Es como si gobernar en el caos no fuera una falla, sino un estilo. Una manera de hacer sentir que todo está en disputa, que todo puede arder. El problema es que mientras el Presidente juega ajedrez ideológico en redes, el país se llena de humo, la gente pierde el rumbo, y quienes deberían tomar decisiones se dedican a desmentirse entre ellos o a lanzarse dardos en público.
El episodio más reciente lo protagonizaron el director de la Ungrd, Carlos Carrillo, y el jefe de gabinete, Alfredo Saade. Mientras Carrillo intenta sostener el tono institucional en medio de la crisis del fiscal, política y de discurso del gobierno, Saade grita “¡reelección!” a la salida del Congreso, como si fuera el animador de una tarima. Lo que vino después fue un merecido “tatequieto”. Carrillo lo llamó showcito. Y lo es. Aunque es una puesta en escena donde muchos han decidido tener su propio rol y cada uno quiere el protagónico.
Saade no está improvisando. Está leyendo el libreto. El libreto del que se empodera con el silencio del presidente, que cada vez premia más a quienes lo aplauden sin filtro y castiga a quienes lo contradicen con argumentos.

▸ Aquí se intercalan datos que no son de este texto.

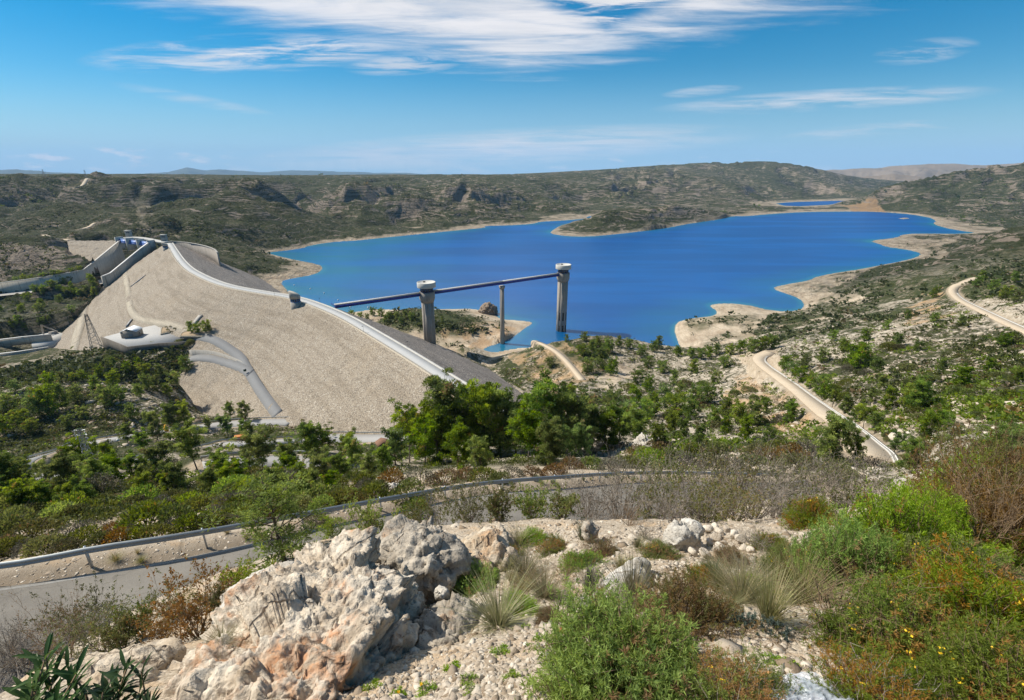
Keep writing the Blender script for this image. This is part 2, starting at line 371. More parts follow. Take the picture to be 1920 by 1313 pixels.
for i in range(4, n_c - 3, 7):
    for s_, dd in ((-1, 8), (-1, 45), (-1, 85), (1, 8), (1, 50), (1, 85)):
        p = off(i, dd, s_); q = np.array([p[0]]), np.array([p[1]])
        if in_poly(*q, dam_poly)[0] and seg_dist(*q, dam_poly, True)[0][0] > 14:
            und.append((p[0], p[1], float(dam_h(p[0], p[1])[0]) - 12))
ctrl.append(np.array(und))
# all round and behind the camera
ring = []
for a, lst in ((75, ((2, -1.9), (8, -7), (30, -13), (120, -35), (600, -70), (2500, 0), (9000, 30))), (-75, ((2, -2.2), (12, -11), (40, -24), (200, -110), (700, -110), (2500, 0), (9000, 20))),
               (110, ((2, -1.7), (20, -3), (200, 0), (2000, 40), (9000, 40))), (-110, ((2, -1.8), (20, -9), (200, -40), (2000, 30), (9000, 40))), (180, ((2, -1.5), (20, 4), (200, 40), (2000, 60), (9000, 40))), (-180, ((2, -1.5), (20, 4), (200, 40), (2000, 60), (9000, 40)))):
    for r_, z_ in lst: ring.append((r_ * math.sin(R(a)), r_ * math.cos(R(a)), z_ + CAM_Z, a))
ring = np.array(ring)
far = np.array([(9000 * math.sin(R(a)), 9000 * math.cos(R(a)), CAM_Z + z_) for a, z_ in ((-50, -60), (-35, -70), (-20, -90), (-8, -90), (3, -80), (12, 0), (20, 60), (28, 40), (36, -60), (45, -60))])
P0 = np.vstack(ctrl + [far]); az0 = np.arctan2(P0[:, 0], P0[:, 1])
P0 = np.vstack([P0, ring[:, :3]]); az0 = np.concatenate([az0, np.radians(ring[:, 3])])
r0 = np.hypot(P0[:, 0], P0[:, 1]); l0 = np.log(r0); s0 = (CAM_Z - P0[:, 2]) / r0
# drop near-duplicate controls
keep = []
for i in range(len(P0)):
    if all((az0[i] - az0[j]) ** 2 + (l0[i] - l0[j]) ** 2 > 0.011 ** 2 for j in keep): keep.append(i)
az0, l0, s0 = az0[keep], l0[keep], s0[keep]
def tps(d2): return 0.5 * d2 * np.log(d2 + 1e-12)
N0 = len(az0); K = tps((az0[:, None] - az0[None]) ** 2 + (l0[:, None] - l0[None]) ** 2) + np.eye(N0) * 6e-4
Q = np.stack([np.ones(N0), az0, l0], 1)
sol = np.linalg.solve(np.block([[K, Q], [Q.T, np.zeros((3, 3))]]), np.concatenate([s0, np.zeros(3)]))
def rbf(a, l):
    out = np.empty(a.shape); fa, fl, fo = a.ravel(), l.ravel(), out.ravel()
    for k in range(0, len(fa), 40000):
        q = slice(k, k + 40000)
        K = tps((fa[q, None] - az0[None]) ** 2 + (fl[q, None] - l0[None]) ** 2)
        fo[q] = K @ sol[:N0] + sol[N0] + sol[N0 + 1] * fa[q] + sol[N0 + 2] * fl[q]
    return out
# polar grid
DAZ = R(0.125)
AZ = np.concatenate([R(-180) + np.arange(0, 112, 4.0) * R(1), np.arange(R(-68), R(68) + 1e-6, DAZ), R(180) - np.arange(0, 112, 4.0)[::-1] * R(1)])
AZ = np.unique(np.round(AZ, 7))
LR = np.concatenate([np.arange(math.log(0.35), math.log(20), 0.011), np.arange(math.log(20), math.log(6000), 0.0058), np.arange(math.log(6000), math.log(14000), 0.03)])
ca = np.linspace(AZ[0], AZ[-1], 520); cl_ = np.linspace(LR[0], LR[-1], 420)
sc = rbf(*np.meshgrid(ca, cl_, indexing='xy'))           # (lr, az)
def bil(F, gx, gy, x, y):
    i = np.clip(np.searchsorted(gx, x) - 1, 0, len(gx) - 2); j = np.clip(np.searchsorted(gy, y) - 1, 0, len(gy) - 2)
    fx = (x - gx[i]) / (gx[i + 1] - gx[i]); fy = (y - gy[j]) / (gy[j + 1] - gy[j])
    fx = np.clip(fx, 0, 1); fy = np.clip(fy, 0, 1)
    return (F[j, i] * (1 - fx) + F[j, i + 1] * fx) * (1 - fy) + (F[j + 1, i] * (1 - fx) + F[j + 1, i + 1] * fx) * fy
AA, LL = np.meshgrid(AZ, LR); RR = np.exp(LL)
XX = RR * np.sin(AA); YY = RR * np.cos(AA)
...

Es que esto no es nuevo, es lo que vimos desde los primeros meses, ese fue el destino de Alejandro Gaviria, Cecilia López o José Antonio Ocampo, políticos del ala moderada, que salieron por la puerta de atrás. Luego vendrían más salidas: Bolívar, Muhamad, Jorge Rojas, y recientemente Laura Sarabia, su mano derecha. Todos, de una forma u otra, quemados por las brasas internas de un Gobierno que no tiene centro ni método.
Petro no gobierna con gabinete, gobierna con entorno. No lidera con estructura, lidera con relato. Y eso, que puede ser eficaz en campaña, es letal en la gestión. Porque los países se gobiernan con decisiones. Y las decisiones requieren orden, equipo y confianza.
Mientras los discursos radicales se vuelven la voz oficial, las voces sensatas se apagan. Se convierte en normal que el ministro de Justicia y el comisionado de Paz se contradigan públicamente, que un jefe de gabinete actúe como activista y que quienes piden mesura sean señalados como traidores del proyecto.
Y sí, Petro sigue culpando a los de afuera. A los medios, a la derecha, al Congreso, a la historia, al pasado, al “sistema”. Pero nunca mira hacia adentro. En este gobierno no hay hoja de ruta: hay frases. No hay consensos: hay consignas.
Gobernar no es resistir. No es responder cada crítica como si fuera un ataque personal. No es repetir viejos enemigos para alimentar nuevas frustraciones. Pero Petro parece convencido de que mientras más ruede el caos, más firme queda su figura. Como si todo lo que no funcione fuera culpa de otros. Como si su palabra fuera infalible y su entorno, incuestionable.
Gobernar en clave de caos puede servir para mantener viva la narrativa de lucha. Pero no para sacar adelante un país que necesita algo más que un buen show.